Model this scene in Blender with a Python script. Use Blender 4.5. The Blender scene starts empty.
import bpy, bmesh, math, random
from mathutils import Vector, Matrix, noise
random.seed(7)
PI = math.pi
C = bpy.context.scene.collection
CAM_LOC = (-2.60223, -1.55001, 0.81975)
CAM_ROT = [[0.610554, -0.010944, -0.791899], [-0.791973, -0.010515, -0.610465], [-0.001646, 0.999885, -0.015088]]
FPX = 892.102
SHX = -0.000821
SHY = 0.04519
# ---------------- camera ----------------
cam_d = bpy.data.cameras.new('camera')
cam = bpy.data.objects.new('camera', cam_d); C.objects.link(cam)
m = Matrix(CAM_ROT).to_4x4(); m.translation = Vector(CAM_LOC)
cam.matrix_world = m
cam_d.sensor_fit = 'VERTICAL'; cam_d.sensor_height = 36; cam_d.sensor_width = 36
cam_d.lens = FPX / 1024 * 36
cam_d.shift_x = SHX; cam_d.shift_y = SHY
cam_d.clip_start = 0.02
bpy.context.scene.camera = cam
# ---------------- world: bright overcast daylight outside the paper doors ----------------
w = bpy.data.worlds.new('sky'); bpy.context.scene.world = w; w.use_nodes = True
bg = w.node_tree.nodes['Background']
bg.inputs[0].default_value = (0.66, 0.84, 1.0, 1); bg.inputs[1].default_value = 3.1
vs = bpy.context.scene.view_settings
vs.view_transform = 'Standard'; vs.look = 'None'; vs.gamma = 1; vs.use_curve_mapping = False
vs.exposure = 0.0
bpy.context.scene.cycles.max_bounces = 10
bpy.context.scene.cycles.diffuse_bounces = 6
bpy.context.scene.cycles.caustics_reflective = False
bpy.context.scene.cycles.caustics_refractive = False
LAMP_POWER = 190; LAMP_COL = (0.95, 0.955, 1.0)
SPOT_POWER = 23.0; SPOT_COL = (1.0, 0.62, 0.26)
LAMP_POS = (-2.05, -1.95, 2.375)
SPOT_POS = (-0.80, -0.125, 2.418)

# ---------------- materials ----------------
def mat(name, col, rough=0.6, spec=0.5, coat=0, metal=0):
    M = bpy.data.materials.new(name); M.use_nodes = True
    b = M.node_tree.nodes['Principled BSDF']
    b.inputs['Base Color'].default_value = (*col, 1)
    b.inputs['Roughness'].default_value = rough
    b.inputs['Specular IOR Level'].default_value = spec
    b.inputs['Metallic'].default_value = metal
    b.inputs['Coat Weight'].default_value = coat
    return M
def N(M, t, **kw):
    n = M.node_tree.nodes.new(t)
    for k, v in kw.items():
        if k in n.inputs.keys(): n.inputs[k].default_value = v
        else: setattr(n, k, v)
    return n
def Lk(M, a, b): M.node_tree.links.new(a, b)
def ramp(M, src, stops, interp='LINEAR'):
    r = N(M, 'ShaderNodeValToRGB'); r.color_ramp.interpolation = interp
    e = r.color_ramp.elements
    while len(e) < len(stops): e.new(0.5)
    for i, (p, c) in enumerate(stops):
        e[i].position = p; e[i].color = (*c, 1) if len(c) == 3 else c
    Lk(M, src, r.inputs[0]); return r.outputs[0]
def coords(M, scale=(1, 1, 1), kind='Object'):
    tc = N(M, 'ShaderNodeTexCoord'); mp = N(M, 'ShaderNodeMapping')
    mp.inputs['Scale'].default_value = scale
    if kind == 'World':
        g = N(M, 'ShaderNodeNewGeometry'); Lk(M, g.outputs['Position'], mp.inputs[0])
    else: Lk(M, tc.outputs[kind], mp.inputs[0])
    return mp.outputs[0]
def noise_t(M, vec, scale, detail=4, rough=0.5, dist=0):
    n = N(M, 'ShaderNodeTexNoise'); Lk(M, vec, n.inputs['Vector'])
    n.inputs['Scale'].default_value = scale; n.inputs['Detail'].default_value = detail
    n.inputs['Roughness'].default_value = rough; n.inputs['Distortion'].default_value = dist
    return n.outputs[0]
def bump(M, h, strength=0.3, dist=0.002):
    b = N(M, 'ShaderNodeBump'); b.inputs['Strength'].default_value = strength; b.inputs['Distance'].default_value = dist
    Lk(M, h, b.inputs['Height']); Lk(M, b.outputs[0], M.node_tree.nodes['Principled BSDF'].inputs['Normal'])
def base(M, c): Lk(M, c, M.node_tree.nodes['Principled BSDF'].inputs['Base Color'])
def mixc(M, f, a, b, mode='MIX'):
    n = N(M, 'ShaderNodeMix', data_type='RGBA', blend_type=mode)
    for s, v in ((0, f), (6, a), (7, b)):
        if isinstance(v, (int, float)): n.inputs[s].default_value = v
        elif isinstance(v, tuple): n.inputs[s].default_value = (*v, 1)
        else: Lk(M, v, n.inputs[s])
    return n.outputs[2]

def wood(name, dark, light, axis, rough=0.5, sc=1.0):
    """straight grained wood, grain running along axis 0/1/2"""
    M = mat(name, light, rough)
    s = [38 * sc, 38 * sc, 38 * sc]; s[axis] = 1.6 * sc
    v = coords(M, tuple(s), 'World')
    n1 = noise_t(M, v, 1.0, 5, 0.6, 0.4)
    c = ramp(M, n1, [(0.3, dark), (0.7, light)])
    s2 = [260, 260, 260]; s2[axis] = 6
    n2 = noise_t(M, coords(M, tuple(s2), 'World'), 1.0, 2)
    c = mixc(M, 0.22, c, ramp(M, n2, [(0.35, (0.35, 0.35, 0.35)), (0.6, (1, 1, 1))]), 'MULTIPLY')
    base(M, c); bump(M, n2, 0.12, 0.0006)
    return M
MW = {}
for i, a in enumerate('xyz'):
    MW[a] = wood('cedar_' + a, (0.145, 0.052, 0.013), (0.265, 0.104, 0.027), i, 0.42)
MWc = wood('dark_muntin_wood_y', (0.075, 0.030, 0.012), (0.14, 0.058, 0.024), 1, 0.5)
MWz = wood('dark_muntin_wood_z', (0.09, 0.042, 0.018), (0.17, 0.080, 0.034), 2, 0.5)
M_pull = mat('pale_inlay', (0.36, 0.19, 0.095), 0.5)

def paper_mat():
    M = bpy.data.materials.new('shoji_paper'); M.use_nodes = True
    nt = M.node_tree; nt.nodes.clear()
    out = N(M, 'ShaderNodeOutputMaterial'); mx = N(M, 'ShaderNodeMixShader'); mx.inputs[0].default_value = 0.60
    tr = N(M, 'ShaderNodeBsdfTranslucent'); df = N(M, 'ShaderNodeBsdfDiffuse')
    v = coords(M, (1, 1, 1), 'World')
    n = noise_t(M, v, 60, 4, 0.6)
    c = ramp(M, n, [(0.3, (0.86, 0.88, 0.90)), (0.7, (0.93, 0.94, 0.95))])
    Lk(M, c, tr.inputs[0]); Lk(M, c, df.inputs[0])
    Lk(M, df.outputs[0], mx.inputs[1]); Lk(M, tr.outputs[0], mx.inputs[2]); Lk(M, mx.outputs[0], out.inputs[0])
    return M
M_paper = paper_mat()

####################

» WHAT YOU HAVE TO DO
Starting at the first line of the listing, retype every line up to and including the one with "SPOT_POS = (-0.80, -0.125, 2.418)".

» WRITTEN SOLUTION
Model this scene in Blender with a Python script. Use Blender 4.5. The Blender scene starts empty.
import bpy, bmesh, math, random
from mathutils import Vector, Matrix, noise
random.seed(7)
PI = math.pi
C = bpy.context.scene.collection
CAM_LOC = (-2.60223, -1.55001, 0.81975)
CAM_ROT = [[0.610554, -0.010944, -0.791899], [-0.791973, -0.010515, -0.610465], [-0.001646, 0.999885, -0.015088]]
FPX = 892.102
SHX = -0.000821
SHY = 0.04519
# ---------------- camera ----------------
cam_d = bpy.data.cameras.new('camera')
cam = bpy.data.objects.new('camera', cam_d); C.objects.link(cam)
m = Matrix(CAM_ROT).to_4x4(); m.translation = Vector(CAM_LOC)
cam.matrix_world = m
cam_d.sensor_fit = 'VERTICAL'; cam_d.sensor_height = 36; cam_d.sensor_width = 36
cam_d.lens = FPX / 1024 * 36
cam_d.shift_x = SHX; cam_d.shift_y = SHY
cam_d.clip_start = 0.02
bpy.context.scene.camera = cam
# ---------------- world: bright overcast daylight outside the paper doors ----------------
w = bpy.data.worlds.new('sky'); bpy.context.scene.world = w; w.use_nodes = True
bg = w.node_tree.nodes['Background']
bg.inputs[0].default_value = (0.66, 0.84, 1.0, 1); bg.inputs[1].default_value = 3.1
vs = bpy.context.scene.view_settings
vs.view_transform = 'Standard'; vs.look = 'None'; vs.gamma = 1; vs.use_curve_mapping = False
vs.exposure = 0.0
bpy.context.scene.cycles.max_bounces = 10
bpy.context.scene.cycles.diffuse_bounces = 6
bpy.context.scene.cycles.caustics_reflective = False
bpy.context.scene.cycles.caustics_refractive = False
LAMP_POWER = 190; LAMP_COL = (0.95, 0.955, 1.0)
SPOT_POWER = 23.0; SPOT_COL = (1.0, 0.62, 0.26)
LAMP_POS = (-2.05, -1.95, 2.375)
SPOT_POS = (-0.80, -0.125, 2.418)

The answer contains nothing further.